As I understand, a functor is a relation between a set of input modules and a set of possible output modules. But this example confuses my understanding. Why is the binding of the functor result with a new module name required to call nested functor of initial functor?

My compiler version = 4.01.0

---

I'm new to OCaml. When I found functors I imagined something as

Engine.MakeRunnerFor(ObservationStation
                       .Observe(Matrix)
                       .With(Printer))

I thought it is a good tool for the human-friendly architecture notation. Then I was disappointed. Of course, this is a syntax error and I understand that. But I think this restriction inflates grammar and makes it less intuitive. And my "Why?" in the main question is in the context of the concept of language.

Answer 1

While I don't believe that this restriction is strictly necessary, it is probably motivated by certain limitations in OCaml's module type system. Without going into too much technical detail, OCaml requires all intermediate module types to be expressible as syntactic signatures. But with functors, that sometimes isn't possible. For example, consider:

module Functor(X : sig end) = struct
  type t = T of int
  module Nested(Y : sig end) = struct let x = T 5 end 
end

Given this definition, the type of the functor Functor(struct end).Nested can't be expressed in OCaml syntax. It would need to be something like

functor(Y : sig end) -> sig val x : Functor(struct end).t end  (* not legal OCaml! *)

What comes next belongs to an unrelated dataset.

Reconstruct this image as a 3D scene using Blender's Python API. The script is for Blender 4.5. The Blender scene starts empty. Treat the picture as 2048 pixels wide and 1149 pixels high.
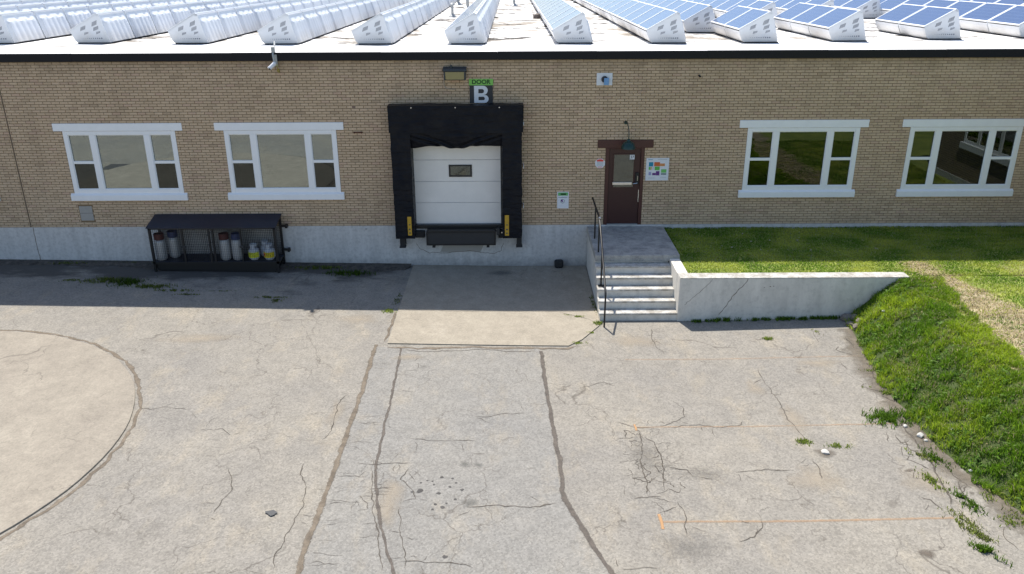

but Functor(struct end).t isn't a valid type expression in OCaml, for reasons that are rather technical (in short, allowing a type like that would make deciding what types are equal -- as necessary during type checking -- much more involved).

Naming intermediate modules often avoids this dilemma. Given

module A = Functor(struct end)

the functor A.Nested has type

functor(Y : sig end) -> sig val x : A.t end

by referring to the named intermediate result A.